Gold Slides on Dollar Rise, Fear China May Cool Growth


"The cusp of prolonged Chinese tightening could further erode gold's inflation argument in the medium term."

Gold futures extended their loss into a second session Thursday, pressured as Chinese inflation data fed expectations Beijing was moving to slow the country's growth, and by a rise in the U.S. dollar.

Sapping demand for precious metals, often seen as an alternative to paper currencies, investors throughout much of the metals session bid up the U.S. dollar on concerns about sovereign debt and proposed U.S. bank restrictions.

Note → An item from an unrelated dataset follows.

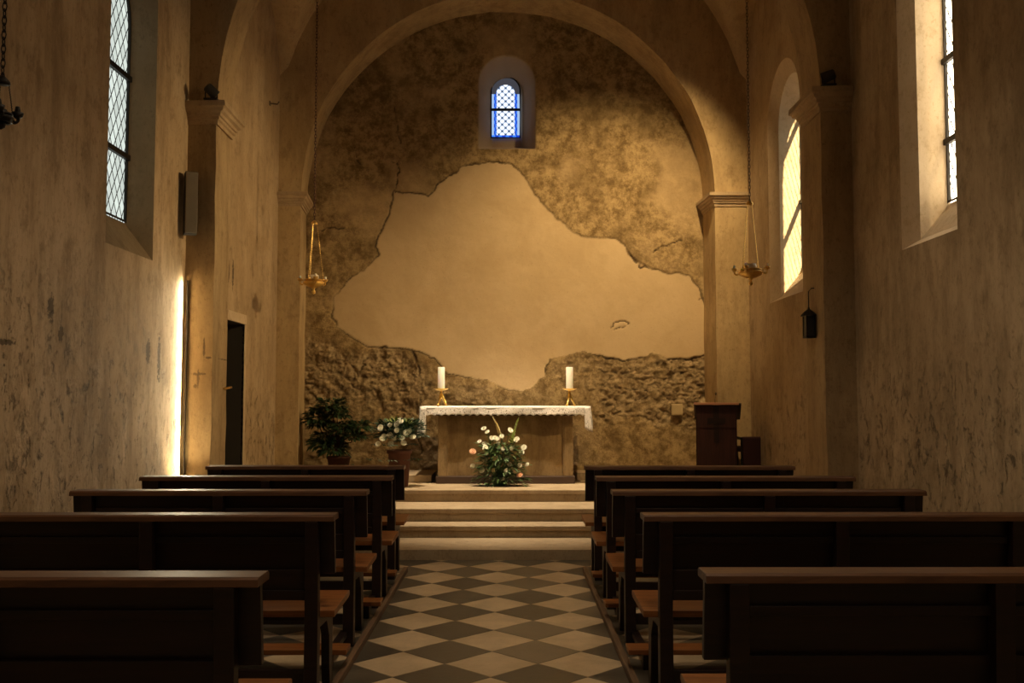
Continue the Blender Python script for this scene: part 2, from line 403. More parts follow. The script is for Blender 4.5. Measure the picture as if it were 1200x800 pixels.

February gold ended floor trading on the New York Mercantile Exchange Thursday down $9.4, or 0.8%, to $1,103.2 an ounce. Earlier it had fallen as low as $1,088 an ounce, according to FactSet Research.

Copper, silver, platinum and palladium prices also closed lower. The U.S. dollar hit a five-month high versus the euro

Weighing on gold, copper and other commodities, Chinese data released Thursday showed economic growth jumped 10.7% in the fourth quarter, putting the full-year figure above forecasts.

Inflation was also higher than expected, suggesting recovery is continuing but fiscal and monetary policy may need to be tightened.

The "cusp of prolonged Chinese tightening," wrote Ashraf Laidi, chief market strategist at CMC Markets, "could further erode gold's inflation argument in the medium term."

Gold had briefly pared losses after the Philadelphia Fed said its index of manufacturing activity in the region edged lower in January, worse than expected. A second report, from the Conference Board, showed an index of leading U.S. economic indicators gained 1.1% in December, stronger than forecasts.